A New Study by the American Center for Justice (ACJ) Exposes the Systematic Destruction of Yemen’s Public Sector and the Human Tragedy of Over One Million Unpaid Government Employees
Michigan – The American Center for Justice (ACJ) has revealed in its latest study, “Ten Years Without Pay: A Legacy of Deprivation,” released in May 2025, that over 1.2 million public sector employees in Yemen—including nearly 240,000 teachers—have been deprived of their salaries since September 2016. This prolonged salary suspension has triggered one of the country’s most severe and enduring economic and humanitarian crises.
The study highlights the catastrophic consequences of salary cuts, describing them as a deliberate and systematic assault on the public sector. For millions of Yemenis, public sector salaries are the only source of income. ACJ’s investigation, based on victim testimonies and policy analysis, documents the far-reaching economic, social, and psychological toll of this mass violation. The salary deprivation has affected all types of employees—civil and military, doctors and professors, men and women alike.
Evidence gathered by ACJ shows that this crime extends beyond non-payment of wages. It includes arbitrary dismissals, exclusion, and politically and sectarian-motivated job replacements. Dozens of such cases, particularly in the education sector, are documented in the report. The study also links the collapse of essential services such as education, healthcare, and public administration directly to the salary suspension. As a result, state institutions have been reduced to hollow structures, devoid of both operational and human capacity.
From a legal perspective, the denial of salaries constitutes a clear violation of international human rights law, including the International Covenant on Economic, Social and Cultural Rights, ILO conventions, and the Yemeni Constitution. The report further concludes that the deliberate and ongoing nature of this deprivation may amount to a crime against humanity under Article 7(k) of the Rome Statute of the International Criminal Court, as hunger is being used as a tool for political subjugation and psychological torture.

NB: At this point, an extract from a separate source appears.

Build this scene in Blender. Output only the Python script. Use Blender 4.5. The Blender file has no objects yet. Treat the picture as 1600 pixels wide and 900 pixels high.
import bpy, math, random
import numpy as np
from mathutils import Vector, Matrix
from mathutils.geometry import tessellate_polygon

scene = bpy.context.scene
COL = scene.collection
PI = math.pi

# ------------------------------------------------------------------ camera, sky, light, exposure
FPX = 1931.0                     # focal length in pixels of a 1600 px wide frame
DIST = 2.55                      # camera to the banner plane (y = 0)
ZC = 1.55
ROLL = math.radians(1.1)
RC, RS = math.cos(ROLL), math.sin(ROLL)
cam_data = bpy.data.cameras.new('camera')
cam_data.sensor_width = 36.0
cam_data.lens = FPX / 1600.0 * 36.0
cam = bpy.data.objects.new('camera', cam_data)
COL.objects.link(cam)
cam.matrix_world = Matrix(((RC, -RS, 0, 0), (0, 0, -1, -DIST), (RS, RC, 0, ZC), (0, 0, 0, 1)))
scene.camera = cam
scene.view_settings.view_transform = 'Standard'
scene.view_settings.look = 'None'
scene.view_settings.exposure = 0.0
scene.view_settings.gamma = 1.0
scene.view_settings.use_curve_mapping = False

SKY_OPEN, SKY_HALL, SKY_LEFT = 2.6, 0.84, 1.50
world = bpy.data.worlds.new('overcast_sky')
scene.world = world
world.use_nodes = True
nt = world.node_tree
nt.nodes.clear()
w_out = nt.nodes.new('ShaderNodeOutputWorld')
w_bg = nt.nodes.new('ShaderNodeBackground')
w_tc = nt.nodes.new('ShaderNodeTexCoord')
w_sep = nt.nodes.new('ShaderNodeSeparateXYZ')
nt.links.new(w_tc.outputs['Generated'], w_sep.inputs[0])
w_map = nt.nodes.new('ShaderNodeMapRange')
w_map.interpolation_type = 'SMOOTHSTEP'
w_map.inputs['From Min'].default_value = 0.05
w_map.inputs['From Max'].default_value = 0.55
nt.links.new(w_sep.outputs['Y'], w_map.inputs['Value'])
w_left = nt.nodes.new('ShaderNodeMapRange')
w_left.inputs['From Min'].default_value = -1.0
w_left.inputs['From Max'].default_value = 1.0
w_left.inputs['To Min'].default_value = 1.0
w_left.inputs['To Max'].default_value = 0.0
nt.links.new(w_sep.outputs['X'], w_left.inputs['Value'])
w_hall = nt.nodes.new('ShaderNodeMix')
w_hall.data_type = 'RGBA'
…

ACJ holds the Houthi group primarily responsible for withholding tax revenues and other public funds collected in areas under its control, by refusing to transfer them to the Central Bank. However, the internationally recognized Yemeni government also bears responsibility for failing to secure a dignified livelihood for citizens. While both parties exchange blame over the salary crisis, Yemeni public employees continue to pay the highest price—amid troubling international silence and a lack of decisive pressure on the perpetrators.
The American Center for Justice calls for the full depoliticization of the salary issue, and urges the immediate and unconditional resumption of salary payments with retroactive effect. The international community must exert serious and sustained pressure on both the Houthis and the Yemeni government to resolve this crisis and prevent the salary file from being used as a bargaining chip in political negotiations.
The center warns that continued inaction in the face of this crisis amounts to indirect complicity in a systematic crime aimed at dismantling the remaining structures of the Yemeni state, and reducing hundreds of thousands of citizens to hostages of hunger, humiliation, and political blackmail.